A great read! A book you won't want to put down until it's finished.


the inside story of the 2004 ivory-bill sighting!

This is a well-written insider's tale of the confirmed sightings of the ivory-billed woodpecker in Arkansas in 2004, which amazed all of us who are even remotely interested in birds and wildlife. The last previous confirmed sighting was in 1944, in the NE corner of Louisiana, an area that was logged and destroyed later that year. Interesting, then, that the rare bird, long thought extinct, shows up just upriver in Arkansas.

One of the things that makes Gallagher's book so good is his tracking down various unconfirmed sightings over the years. In light of what we now know, that the ivory-bill lives!, these sightings become much more plausible in retrospect. And there is a pattern that emerges -- sightings across southern Louisiana from west (Sabine River) to central (Atchafalaya Basin) to east (Pearl River). A long-lost tape has been unearthed confirming a 1966 "sighting" (hearing) in the Sabine River area of east Texas. The 850,000 acre Atchafalaya Basin was the location of several sightings in the 1970s and 1980s. A highly credible 1999 sighting in the Pearl River area led to an intensive search that found nothing. It is quite possible therefore, based on the evidence presented in this book, that the ivory-bill survives not only in the Cache and White River area of east-central Arkansas, but in the swamps of southern Lousiana as well!

What's the moral of the story?
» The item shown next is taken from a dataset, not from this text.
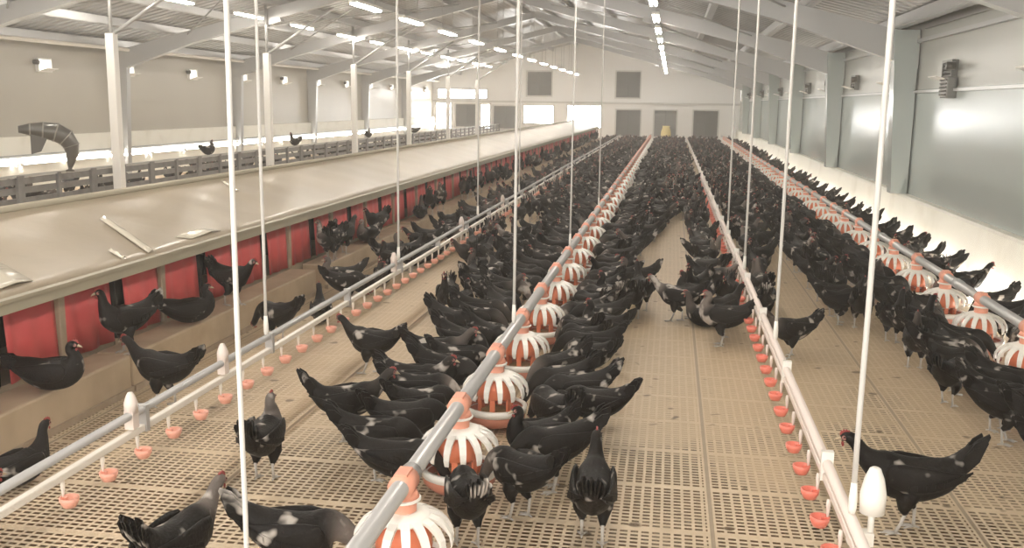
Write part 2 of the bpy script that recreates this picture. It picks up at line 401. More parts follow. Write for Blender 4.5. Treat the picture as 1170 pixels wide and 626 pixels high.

Habitat preservation! The area in Arkansas is protected land, which was expanded by Nature Conservancy purchases between the February 2004 sightings and the recent public announcement, and protecting critical habitat in the three river basins mentioned above might well secure more elusive ivory-bill populations. Designation and protection of critical habitat is in fact mandated by the Endangered Species Act.